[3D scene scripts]
◆ ◆ ◆ ◆ ◆

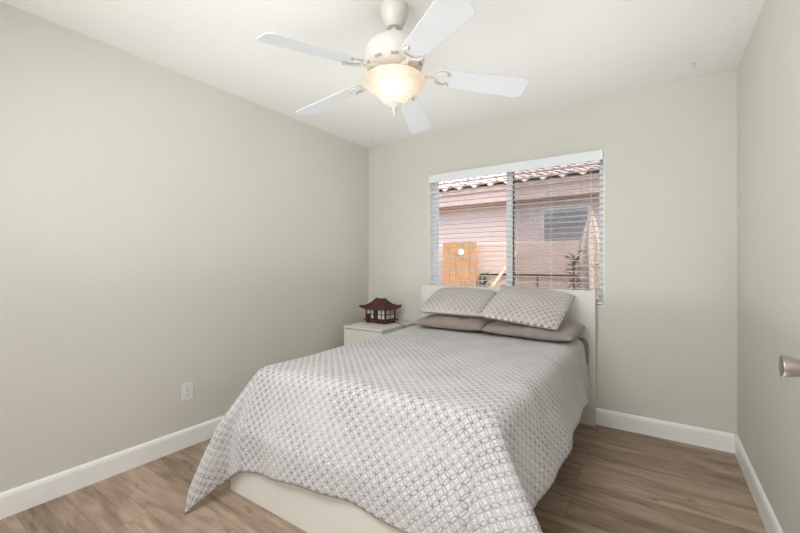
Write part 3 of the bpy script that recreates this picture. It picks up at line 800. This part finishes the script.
# blades
r0, r1, ZBL = .200, .645, 2.129
def blade_outline():
    w0, w1 = .055, .069; pts = []
    def corner(cx, cy, r, a0, a1, n=6):
        return [(cx + r * math.cos(a0 + (a1 - a0) * k / n), cy + r * math.sin(a0 + (a1 - a0) * k / n)) for k in range(n + 1)]
    rc = .030
    pts += corner(r1 - rc, w1 - rc, rc, PI / 2, 0)
    pts += corner(r1 - rc, -w1 + rc, rc, 0, -PI / 2)
    rc = .026
    pts += corner(r0 + rc, -w0 + rc, rc, -PI / 2, -PI)
    pts += corner(r0 + rc, w0 - rc, rc, PI, PI / 2)
    return list(reversed(pts))
PITCH = R_(-13); DROOP = R_(6)
for k in range(5):
    ang = R_(36.9 + 72 * k)
    mr = Matrix.Rotation(ang, 4, 'Z') @ Matrix.Translation((0, 0, z_(ZBL))) @ Matrix.Rotation(DROOP, 4, 'Y') @ Matrix.Rotation(PITCH, 4, 'X')
    bo_ = MB().prism(blade_outline(), -.003, .003, mat=mr).build('blade', M['blade'], fan, bevel=.0015)
    mb_ = MB()
    # arm from the flywheel, then an open horseshoe screwed under the blade root
    mz = Matrix.Rotation(ang, 4, 'Z')
    arm = [mz @ Vector((.080, .010, z_(2.127))), mz @ Vector((.110, .012, z_(2.120))), mz @ Vector((.140, .008, z_(2.109))), mz @ Vector((.170, .0, z_(2.101))), mr @ Vector((.196, 0, -.010))]
    mb_.tube(arm, [.013, .012, .010, .0095, .009], 8)
    hs = [mr @ Vector((.196 + .040 - .040 * math.cos(a), .043 * math.sin(a), -.0085)) for a in [-R_(125) + R_(250) * q / 20 for q in range(21)]]
    mb_.tube(hs, [.0055] + [.0075] * 19 + [.0055], 8)
    mb_.tube([mr @ Vector((.196 + .040 - .040 * math.cos(a), .043 * math.sin(a), -.0085)) for a in (-R_(125), -R_(135))], .010, 8)
    mb_.tube([mr @ Vector((.196 + .040 - .040 * math.cos(a), .043 * math.sin(a), -.0085)) for a in (R_(125), R_(135))], .010, 8)
    mb_.build('blade_arm', M['fanwhite'], fan, smooth=True)
    for a in (-R_(130), R_(130)):
        c_ = mr @ Matrix.Translation((.236 - .040 * math.cos(a), .043 * math.sin(a), -.0175))
        MB().lathe([(0, 0), (.0045, 0), (.0045, .004), (0, .004)], 10, mat=c_).build('screw', M['nickel'], bo_)
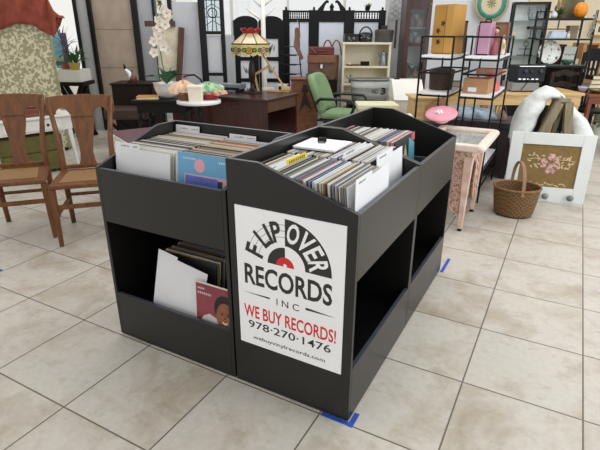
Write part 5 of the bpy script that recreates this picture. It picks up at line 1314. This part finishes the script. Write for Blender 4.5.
# ------------------------------------------------------------------ white framed rose panel, ladder, quilt
d_ = ray(502, 197.5); pL = CAM + d_*(-CAM.z/d_.z); d_ = ray(583, 205); pR = CAM + d_*(-CAM.z/d_.z)
e = (pR-pL); wq = e.length; az = math.atan2(e.y, e.x)
lp = M('panel_white_paint', (216,221,219), 0.5, 0, 0.05, 6)
t = thing('rose_panel', 'white framed panel with a pink rose tapestry leaning on the ladder', 'framed panel', (pL.x, pL.y, 0), az)
H_ = 0.602; fw_ = 0.10; lean = rad(2.5)
t.rotation_euler = (-lean, 0, az)
fb = MB(); fb.box(0,fw_,0,0.03,0,H_).box(wq-fw_,wq,0,0.03,0,H_).box(fw_,wq-fw_,0.0002,0.0298,0,0.131).box(fw_,wq-fw_,0.0002,0.0298,H_-0.100,H_)
fr = fb.build('frame', lp, t, 0.003)
tap = M('olive_tapestry', (128,104,62), 0.9, 0, 0.1, 40)
tp = MB().box(fw_-0.004,wq-fw_+0.004,0.012,0.018,0.127,H_-0.096).build('tapestry', tap, t)
rose = M('rose_thread', (204,168,160), 0.9, 0, 0.2, 40); rose2 = M('rose_thread_dark', (158,112,104), 0.9, 0, 0.2, 40); leafth = M('cream_thread', (204,188,148), 0.9, 0, 0.2, 40)
def disc(mb, x, z, r_, y, n=12): mb.prism([(x+r_*math.cos(2*math.pi*k/n), z+r_*math.sin(2*math.pi*k/n)) for k in range(n)], 'y', y, 0.012)
ctr = (wq*0.52, 0.345); mb = MB(); mb2 = MB()
for i, (dx, dz, r_) in enumerate(((0,0.05,0.034),(0.05,0.025,0.032),(-0.045,0.015,0.030),(0.02,-0.02,0.034),(-0.01,-0.06,0.030),(0.06,-0.03,0.022),(-0.055,-0.03,0.024),(0.035,-0.075,0.02))):
    for k in range(9):
        a = k*0.9+i; q = r_*(0.95-0.07*k)
        (mb if (k % 3) else mb2).flat((ctr[0]+dx-0.35*q*math.cos(a), 0.0112-0.0002*k-0.0001*i, ctr[1]+dz-0.35*q*math.sin(a)), (math.cos(a),0,math.sin(a)), q*1.6, q*1.35)
mb.build('rose_motif', rose, tp); mb2.build('rose_outline', rose2, tp)
for s in (-1, 1):
    mb = MB()
    mb.tube([(ctr[0]+s*0.08,0.0112,ctr[1]+0.03),(ctr[0]+s*0.13,0.0112,ctr[1]+0.035),(ctr[0]+s*0.19,0.0112,ctr[1]+0.02)],0.003,4)
    for k in range(16):
        mb.flat((ctr[0]+s*R.uniform(0.07,0.17), 0.0113, ctr[1]+R.uniform(-0.05,0.07)), (R.uniform(-1,1),0,R.uniform(-1,1)), 0.030, 0.012)
    mb.build('leaf_spray', leafth, tp)
mb = MB()
for k in range(16): mb.flat((wq*0.5+(k-7.5)*0.020,0.0113,0.155+0.006*math.sin(k)), (1,0,0.8*math.sin(k*2)), 0.022, 0.012)
mb.build('border_garland', leafth, tp)
for x in (0.345, 0.545):
    kn = MB(); kn.lathe([(0.006,0),(0.008,0.016),(0.026,0.022),(0.028,0.030),(0.018,0.038)], 0, 0, 14)
    k_ = kn.build('knob', M('pewter_knob', (128,130,128), 0.35, 0.6, 0.1, 9), t, 0, True); k_.data.transform(Matrix.Translation((x,0,0.055)) @ Matrix.Rotation(rad(90),4,'X'))

olv = wood('olive_ladder_wood', (112,102,76), (138,127,98), 0.6)
Lv = 4.42
t = far('step_ladder', 'olive brown wooden A-frame stepladder behind the rose panel', 'stepladder', 558, 120, Lv, 0)
zc = Z(97, Lv-0.02)
MB().box(-0.062,0.055,-0.06,0.07,zc-0.035,zc).build('top_step', olv, t, 0.004)
for s, xb in ((-1,-0.36),(1,0.10)):
    MB().beam((s*0.042,-0.045,zc-0.036),(xb if s<0 else 0.135,-0.09,0.005),0.075,0.035).build('rail', olv, t, 0.003)
    MB().beam((s*0.038,0.05,zc-0.036),(s*0.10,0.34,0.005),0.045,0.025).build('rear_leg', olv, t, 0.003)
for z in (0.25, 0.48):
    f_ = (zc-z)/zc; MB().box(-0.042-0.3*f_,0.042+0.09*f_,-0.055-0.035*f_,0.02,z-0.012,z+0.012).build('tread', olv, t, 0.002)
quilt = M('white_quilt', (220,223,221), 0.9, 0, 0.10, 22, 0.6)
out_ = [(512,140),(515,128),(520,115),(527,103),(538,94),(550,89),(557,91),(568,100),(580,113),(590,123),(596,138)]
inn_ = [(530,140),(533,131),(538,121),(543,111),(547,102),(551,97.5),(566,98),(567,106),(569,117),(571,128),(573,140)]
def lerp_list(L, u):
    f_ = u*(len(L)-1); i = min(int(f_), len(L)-2); f_ -= i
    return (L[i][0]+(L[i+1][0]-L[i][0])*f_, L[i][1]+(L[i+1][1]-L[i][1])*f_)
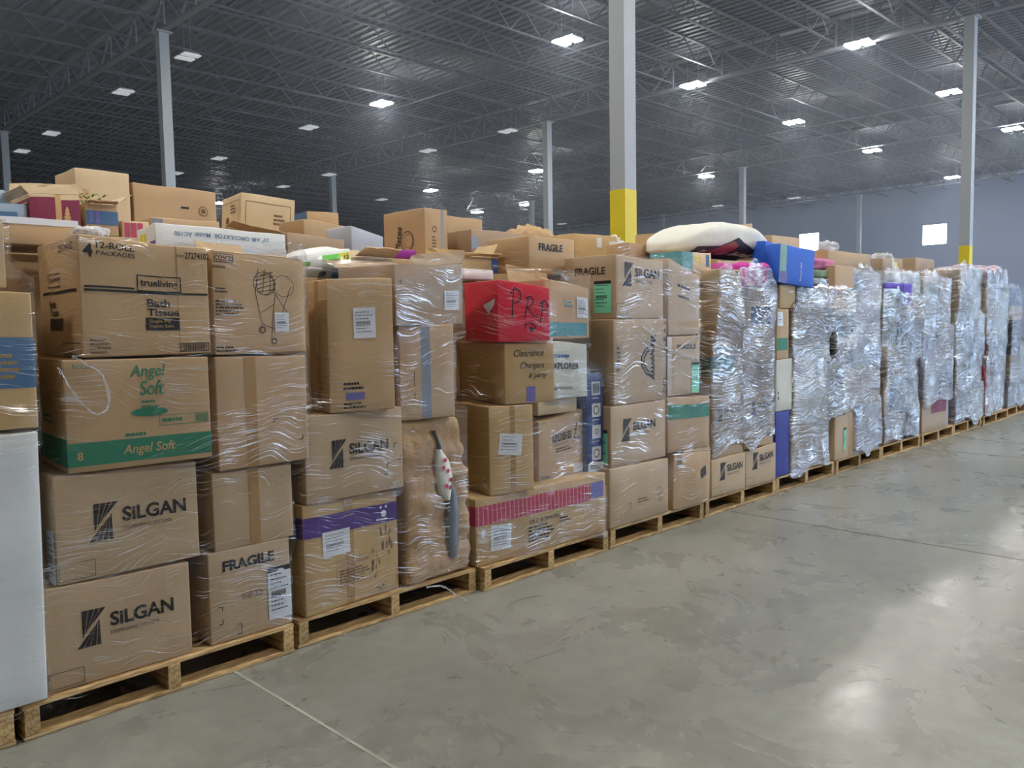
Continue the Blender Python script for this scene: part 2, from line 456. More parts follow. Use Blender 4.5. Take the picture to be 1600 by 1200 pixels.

◆ ◆ ◆ ◆ ◆

■ SET PROBLEM: Take the lines from the first line of the entries through the line with "mat=c_).build('screw', M['nickel'], bo_)", inclusive, and give them again exactly, minus any pictures.

■ COMPLETE ANSWER:
Write part 3 of the bpy script that recreates this picture. It picks up at line 800. This part finishes the script.
# blades
r0, r1, ZBL = .200, .645, 2.129
def blade_outline():
    w0, w1 = .055, .069; pts = []
    def corner(cx, cy, r, a0, a1, n=6):
        return [(cx + r * math.cos(a0 + (a1 - a0) * k / n), cy + r * math.sin(a0 + (a1 - a0) * k / n)) for k in range(n + 1)]
    rc = .030
    pts += corner(r1 - rc, w1 - rc, rc, PI / 2, 0)
    pts += corner(r1 - rc, -w1 + rc, rc, 0, -PI / 2)
    rc = .026
    pts += corner(r0 + rc, -w0 + rc, rc, -PI / 2, -PI)
    pts += corner(r0 + rc, w0 - rc, rc, PI, PI / 2)
    return list(reversed(pts))
PITCH = R_(-13); DROOP = R_(6)
for k in range(5):
    ang = R_(36.9 + 72 * k)
    mr = Matrix.Rotation(ang, 4, 'Z') @ Matrix.Translation((0, 0, z_(ZBL))) @ Matrix.Rotation(DROOP, 4, 'Y') @ Matrix.Rotation(PITCH, 4, 'X')
    bo_ = MB().prism(blade_outline(), -.003, .003, mat=mr).build('blade', M['blade'], fan, bevel=.0015)
    mb_ = MB()
    # arm from the flywheel, then an open horseshoe screwed under the blade root
    mz = Matrix.Rotation(ang, 4, 'Z')
    arm = [mz @ Vector((.080, .010, z_(2.127))), mz @ Vector((.110, .012, z_(2.120))), mz @ Vector((.140, .008, z_(2.109))), mz @ Vector((.170, .0, z_(2.101))), mr @ Vector((.196, 0, -.010))]
    mb_.tube(arm, [.013, .012, .010, .0095, .009], 8)
    hs = [mr @ Vector((.196 + .040 - .040 * math.cos(a), .043 * math.sin(a), -.0085)) for a in [-R_(125) + R_(250) * q / 20 for q in range(21)]]
    mb_.tube(hs, [.0055] + [.0075] * 19 + [.0055], 8)
    mb_.tube([mr @ Vector((.196 + .040 - .040 * math.cos(a), .043 * math.sin(a), -.0085)) for a in (-R_(125), -R_(135))], .010, 8)
    mb_.tube([mr @ Vector((.196 + .040 - .040 * math.cos(a), .043 * math.sin(a), -.0085)) for a in (R_(125), R_(135))], .010, 8)
    mb_.build('blade_arm', M['fanwhite'], fan, smooth=True)
    for a in (-R_(130), R_(130)):
        c_ = mr @ Matrix.Translation((.236 - .040 * math.cos(a), .043 * math.sin(a), -.0175))
        MB().lathe([(0, 0), (.0045, 0), (.0045, .004), (0, .004)], 10, mat=c_).build('screw', M['nickel'], bo_)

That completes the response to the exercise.